■ TASK:
Using the data below, output the first line and every line after it up to and including the line containing "fill=lambda x, y: 8.0 * (y > 880)", exactly as written and with nothing added.

►

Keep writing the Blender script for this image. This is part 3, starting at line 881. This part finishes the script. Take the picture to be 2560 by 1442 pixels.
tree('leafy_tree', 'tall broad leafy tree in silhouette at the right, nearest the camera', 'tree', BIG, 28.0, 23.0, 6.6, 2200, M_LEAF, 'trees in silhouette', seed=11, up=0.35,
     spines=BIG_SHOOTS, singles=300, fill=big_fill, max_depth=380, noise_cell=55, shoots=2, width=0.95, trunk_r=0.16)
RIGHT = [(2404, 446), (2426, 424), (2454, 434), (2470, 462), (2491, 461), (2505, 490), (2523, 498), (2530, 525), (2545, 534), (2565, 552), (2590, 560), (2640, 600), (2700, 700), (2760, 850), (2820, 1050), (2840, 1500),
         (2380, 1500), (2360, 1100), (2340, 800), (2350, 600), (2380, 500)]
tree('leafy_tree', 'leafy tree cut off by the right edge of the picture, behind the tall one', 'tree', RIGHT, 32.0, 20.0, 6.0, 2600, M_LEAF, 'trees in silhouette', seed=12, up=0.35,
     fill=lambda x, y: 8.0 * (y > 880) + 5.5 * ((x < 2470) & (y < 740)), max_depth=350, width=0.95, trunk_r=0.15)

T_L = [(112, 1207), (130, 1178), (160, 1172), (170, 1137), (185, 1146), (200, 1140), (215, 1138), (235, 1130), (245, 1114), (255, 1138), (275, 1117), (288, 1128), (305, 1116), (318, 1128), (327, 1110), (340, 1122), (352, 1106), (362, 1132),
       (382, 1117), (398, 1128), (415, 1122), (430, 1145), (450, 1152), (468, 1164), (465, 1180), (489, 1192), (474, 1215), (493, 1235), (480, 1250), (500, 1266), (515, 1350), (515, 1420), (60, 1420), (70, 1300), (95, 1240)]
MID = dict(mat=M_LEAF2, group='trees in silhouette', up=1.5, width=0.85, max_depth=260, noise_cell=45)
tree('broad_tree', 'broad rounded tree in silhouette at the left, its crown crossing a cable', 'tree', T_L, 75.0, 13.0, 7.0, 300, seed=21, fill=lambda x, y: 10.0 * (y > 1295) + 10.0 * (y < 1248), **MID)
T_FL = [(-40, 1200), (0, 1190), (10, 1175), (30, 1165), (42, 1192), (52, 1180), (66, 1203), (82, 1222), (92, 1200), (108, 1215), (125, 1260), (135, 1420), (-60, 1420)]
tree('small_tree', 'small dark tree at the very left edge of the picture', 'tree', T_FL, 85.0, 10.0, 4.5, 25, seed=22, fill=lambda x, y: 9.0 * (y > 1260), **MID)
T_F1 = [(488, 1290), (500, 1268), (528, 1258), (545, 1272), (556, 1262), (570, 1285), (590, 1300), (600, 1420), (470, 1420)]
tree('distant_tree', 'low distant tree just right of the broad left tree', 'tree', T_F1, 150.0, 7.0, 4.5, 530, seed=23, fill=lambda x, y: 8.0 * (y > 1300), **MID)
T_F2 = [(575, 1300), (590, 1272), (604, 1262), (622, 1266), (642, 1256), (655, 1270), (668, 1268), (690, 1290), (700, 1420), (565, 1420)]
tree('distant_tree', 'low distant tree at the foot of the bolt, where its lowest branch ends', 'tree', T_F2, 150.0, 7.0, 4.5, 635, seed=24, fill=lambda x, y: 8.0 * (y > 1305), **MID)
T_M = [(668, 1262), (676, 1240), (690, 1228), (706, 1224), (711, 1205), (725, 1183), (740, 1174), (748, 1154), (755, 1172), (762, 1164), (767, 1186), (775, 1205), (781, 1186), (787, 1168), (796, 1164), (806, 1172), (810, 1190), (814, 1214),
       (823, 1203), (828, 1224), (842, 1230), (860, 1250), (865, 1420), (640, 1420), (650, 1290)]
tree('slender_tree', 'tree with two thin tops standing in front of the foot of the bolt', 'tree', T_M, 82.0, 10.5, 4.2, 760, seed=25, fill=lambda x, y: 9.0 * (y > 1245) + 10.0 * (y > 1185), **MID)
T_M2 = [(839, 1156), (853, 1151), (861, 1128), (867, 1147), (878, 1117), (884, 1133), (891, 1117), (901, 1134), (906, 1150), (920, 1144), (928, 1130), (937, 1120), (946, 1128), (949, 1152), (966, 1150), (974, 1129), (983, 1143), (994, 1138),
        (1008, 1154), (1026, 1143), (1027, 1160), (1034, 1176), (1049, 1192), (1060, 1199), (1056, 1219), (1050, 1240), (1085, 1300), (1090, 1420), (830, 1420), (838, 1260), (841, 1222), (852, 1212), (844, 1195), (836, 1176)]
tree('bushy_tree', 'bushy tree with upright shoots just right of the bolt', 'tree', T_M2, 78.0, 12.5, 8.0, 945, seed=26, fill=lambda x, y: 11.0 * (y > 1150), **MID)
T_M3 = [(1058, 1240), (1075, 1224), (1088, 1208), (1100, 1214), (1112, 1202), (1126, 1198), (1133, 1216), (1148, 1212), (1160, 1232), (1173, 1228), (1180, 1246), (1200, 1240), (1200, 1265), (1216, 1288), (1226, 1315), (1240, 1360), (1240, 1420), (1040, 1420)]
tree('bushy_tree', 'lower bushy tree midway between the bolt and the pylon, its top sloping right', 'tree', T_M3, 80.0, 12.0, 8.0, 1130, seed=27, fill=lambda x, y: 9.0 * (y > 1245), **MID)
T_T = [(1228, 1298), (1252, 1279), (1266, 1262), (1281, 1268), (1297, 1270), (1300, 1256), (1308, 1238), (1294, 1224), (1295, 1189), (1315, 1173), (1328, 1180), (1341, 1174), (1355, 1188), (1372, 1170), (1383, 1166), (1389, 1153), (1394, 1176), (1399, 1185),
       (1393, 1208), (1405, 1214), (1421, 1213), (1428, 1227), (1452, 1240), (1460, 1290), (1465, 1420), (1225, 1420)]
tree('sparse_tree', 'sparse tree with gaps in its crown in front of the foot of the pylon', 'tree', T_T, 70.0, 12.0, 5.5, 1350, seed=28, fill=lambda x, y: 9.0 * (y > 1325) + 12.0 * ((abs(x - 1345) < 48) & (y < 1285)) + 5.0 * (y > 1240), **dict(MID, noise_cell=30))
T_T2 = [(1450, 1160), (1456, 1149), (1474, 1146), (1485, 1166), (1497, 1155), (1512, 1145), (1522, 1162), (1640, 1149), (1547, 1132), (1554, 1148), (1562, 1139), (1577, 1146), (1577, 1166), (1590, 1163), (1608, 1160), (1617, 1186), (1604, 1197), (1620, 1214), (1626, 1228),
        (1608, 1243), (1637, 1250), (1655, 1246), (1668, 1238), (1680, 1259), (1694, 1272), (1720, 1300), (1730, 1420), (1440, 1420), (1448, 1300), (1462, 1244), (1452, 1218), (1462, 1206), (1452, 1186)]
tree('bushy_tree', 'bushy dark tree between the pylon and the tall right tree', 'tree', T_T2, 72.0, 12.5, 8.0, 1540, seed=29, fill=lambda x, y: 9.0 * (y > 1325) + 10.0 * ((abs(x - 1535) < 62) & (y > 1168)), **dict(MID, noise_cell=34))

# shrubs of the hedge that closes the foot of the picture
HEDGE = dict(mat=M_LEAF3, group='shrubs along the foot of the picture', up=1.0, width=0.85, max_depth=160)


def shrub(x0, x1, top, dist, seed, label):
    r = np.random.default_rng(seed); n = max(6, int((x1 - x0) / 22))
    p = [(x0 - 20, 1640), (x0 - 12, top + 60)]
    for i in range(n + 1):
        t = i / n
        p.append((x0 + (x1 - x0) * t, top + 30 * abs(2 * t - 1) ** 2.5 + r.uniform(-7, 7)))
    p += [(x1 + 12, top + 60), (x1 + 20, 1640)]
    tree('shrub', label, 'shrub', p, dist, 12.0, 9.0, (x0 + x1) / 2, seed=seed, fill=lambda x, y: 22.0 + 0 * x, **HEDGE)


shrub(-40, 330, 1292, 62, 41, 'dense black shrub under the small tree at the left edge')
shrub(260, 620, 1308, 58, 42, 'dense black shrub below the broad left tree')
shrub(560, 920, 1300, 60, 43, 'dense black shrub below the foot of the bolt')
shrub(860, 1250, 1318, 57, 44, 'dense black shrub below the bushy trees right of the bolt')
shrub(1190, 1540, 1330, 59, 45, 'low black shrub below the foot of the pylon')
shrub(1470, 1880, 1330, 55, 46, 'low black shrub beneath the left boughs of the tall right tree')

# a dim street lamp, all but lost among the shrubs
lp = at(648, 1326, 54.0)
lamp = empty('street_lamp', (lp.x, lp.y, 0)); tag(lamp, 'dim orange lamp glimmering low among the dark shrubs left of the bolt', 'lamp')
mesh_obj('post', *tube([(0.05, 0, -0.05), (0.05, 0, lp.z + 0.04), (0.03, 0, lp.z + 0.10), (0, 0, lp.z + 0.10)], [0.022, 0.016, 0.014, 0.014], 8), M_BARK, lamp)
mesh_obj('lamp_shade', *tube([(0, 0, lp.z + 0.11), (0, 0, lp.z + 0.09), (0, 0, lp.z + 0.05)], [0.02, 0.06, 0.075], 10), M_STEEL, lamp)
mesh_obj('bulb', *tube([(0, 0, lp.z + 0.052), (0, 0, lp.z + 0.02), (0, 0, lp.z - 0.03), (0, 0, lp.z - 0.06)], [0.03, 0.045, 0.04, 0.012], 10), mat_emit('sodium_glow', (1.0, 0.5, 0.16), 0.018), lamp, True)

◄

■ THE ANSWER:
Keep writing the Blender script for this image. This is part 3, starting at line 881. This part finishes the script. Take the picture to be 2560 by 1442 pixels.
tree('leafy_tree', 'tall broad leafy tree in silhouette at the right, nearest the camera', 'tree', BIG, 28.0, 23.0, 6.6, 2200, M_LEAF, 'trees in silhouette', seed=11, up=0.35,
     spines=BIG_SHOOTS, singles=300, fill=big_fill, max_depth=380, noise_cell=55, shoots=2, width=0.95, trunk_r=0.16)
RIGHT = [(2404, 446), (2426, 424), (2454, 434), (2470, 462), (2491, 461), (2505, 490), (2523, 498), (2530, 525), (2545, 534), (2565, 552), (2590, 560), (2640, 600), (2700, 700), (2760, 850), (2820, 1050), (2840, 1500),
         (2380, 1500), (2360, 1100), (2340, 800), (2350, 600), (2380, 500)]
tree('leafy_tree', 'leafy tree cut off by the right edge of the picture, behind the tall one', 'tree', RIGHT, 32.0, 20.0, 6.0, 2600, M_LEAF, 'trees in silhouette', seed=12, up=0.35,
     fill=lambda x, y: 8.0 * (y > 880) + 5.5 * ((x < 2470) & (y < 740)), max_depth=350, width=0.95, trunk_r=0.15)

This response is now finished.